STUDY: WIND TURBINES WON’T DETER TOURISM: Scores of wind turbines off Ocean City’s coast, many standing about as tall as the Washington Monument, likely won’t lower property values and may even become a tourism draw, a new report suggests. The economic analysis prepared on behalf of U.S. Wind Inc. seeks to allay concerns among Ocean City officials that the proposed structures will turn off tourists and mar the resort’s iconic ocean views, Jeremy Cox reports in the Salisbury Daily Times.

KUSHNER RENTAL FIRM REVIEWED: Congressional Democrats from Maryland are asking for thousands of pages of documents to review the business practices of the apartment rental company owned by Jared Kushner, son-in-law and senior adviser to President Donald Trump. Kushner’s company owns 17 rental complexes, most of them in Baltimore County. In a letter Friday, Sens. Ben Cardin and Chris Van Hollen and Reps. Elijah E. Cummings, Dutch Ruppersberger, John Sarbanes and Anthony Brown told Kushner’s firm that it must abide by U.S. Department of Housing and Urban Development regulations because its tenants receive federal rental subsidies through the Housing Choice voucher program, Doug Donovan reports for the Sun.

POLS OUT AT MACO: What is it about Maryland that forces office-seekers to campaign in extreme weather conditions, often while the voters they are trying to connect with have Old Bay and crab guts on their hands? That phenomenon was on full display Friday evening during the annual crab feast at the Maryland Association of Counties summer conference in Ocean City, writes Josh Kurtz for Maryland Matters.

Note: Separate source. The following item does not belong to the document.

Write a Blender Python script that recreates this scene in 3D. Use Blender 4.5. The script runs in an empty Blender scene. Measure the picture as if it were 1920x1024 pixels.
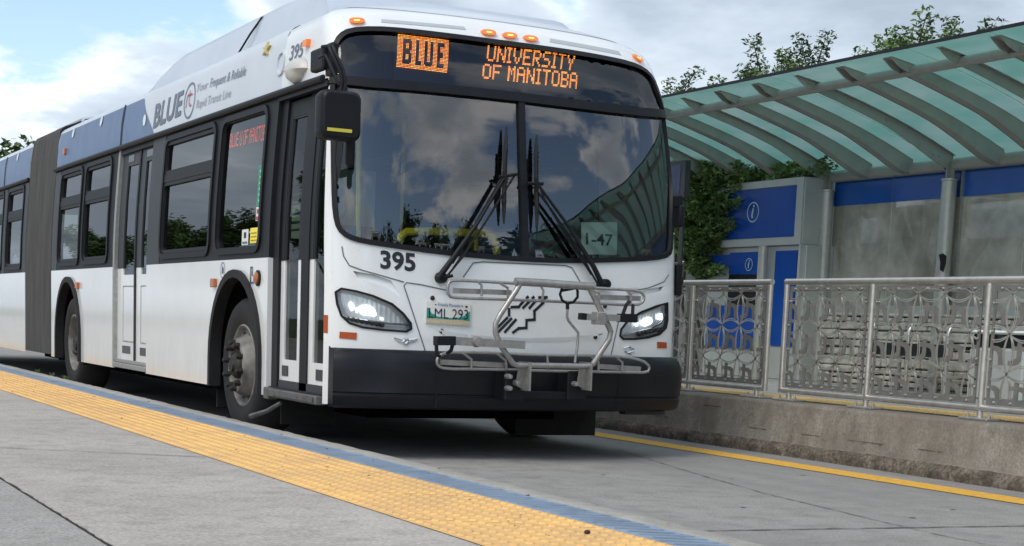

SEN. RAMIREZ TO RUN FOR COUNTY STATE’s ATTY: State Sen. Victor Ramirez (D) is poised to enter the race for Prince George’s County state’s attorney, according to multiple sources – setting off a scramble to replace him in Annapolis, writes Josh Kurtz in Maryland Matters.

About The Author

Cynthia Prairie

cynthiaprairie@gmail.com
https://www.chestertelegraph.org/

Contributing Editor Cynthia Prairie has been a newspaper editor since 1979, when she began working at The Raleigh Times. Since then, she has worked for The Baltimore News American, The Chicago Sun-Times, The Prince George’s Journal and Baltimore County newspapers in the Patuxent Publishing chain, including overseeing The Jeffersonian when it was a two-day a week business publication. Cynthia has won numerous state awards, including the Maryland State Bar Association’s Gavel Award. Besides compiling and editing the daily State Roundup, she runs her own online newspaper, The Chester Telegraph. If you have additional questions or comments contact Cynthia at: cynthiaprairie@gmail.com

3 Comments

  1. cheryl55

    For any governor to state that the President of OUR country is “not fit for office” is when THAT governor needs to RESIGN his position!! Because he can no longer lead with fairness and measure! Pandering and inciting HATE is NOT what we need or want in our Leaders in Maryland.. or anywhere!

  2. cheryl55

    The article does NOT say WHY Hogan decided to remove the statue? At the risk of sounding ignorant what was this person KNOWN FOR? Was he only known for wanting to keep slavery, fighting for slavery? Or was he a slave owner (which most were at that time) and went on to do great things for the country. If it was the latter, Hogan is pandering and the statue should NEVER have been removed! If it was the first reason than I would agree 100% that it is TIME to remove those.. put them in a museum somewhere and replace it with a statue of someone who fought for ALL our freedoms!! We are ALL Americans and OUR LEADERS need to LEAD and stop the SHEEPISH PANDERING!!!

    • Bethesda Mom

      Supreme Court Justice Roger B. Taney (pronounced “Tawney”) is best known for his decision in the Dred Scott case. The case concerned an enslaved man who had been brought to Illionis (a free state–now appropriately known as the Land of Lincoln). He sued for his freedom, but was denied. He appealed up to the Supreme Court. Chief Justice Roger B. Taney, wrote that current or former slaves and their descendants had “no rights which the white man was bound to respect.”

      That is what Taney is known for.

      The full context of Taney’s majority decision:

      “In the opinion of the court, the legislation and histories of the times, and the language used in the Declaration of Independence, show, that neither the class of persons who had been imported as slaves, nor their descendants, whether they had become free or not, were then acknowledged as a part of the people, nor intended to be included in the general words used in that memorable instrument…They had for more than a century before been regarded as beings of an inferior order, and altogether unfit to associate with the white race, either in social or political relations; and so far inferior, that they had no rights which the white man was bound to respect; and that the negro might justly and lawfully be reduced to slavery for his benefit.”

      The Dred Scott decision was so horrific that some scholars (and Abraham Lincoln) said it was one of the causes of the Civil War–it denied the states the right to abolish slavery. There is absolutely no reason why Taney should have a statue, except if you want white supremacists to have a place to gather.
      I’m a passionate Democrat, but applaud Governor Hogan for finally, finally getting rid of this statue.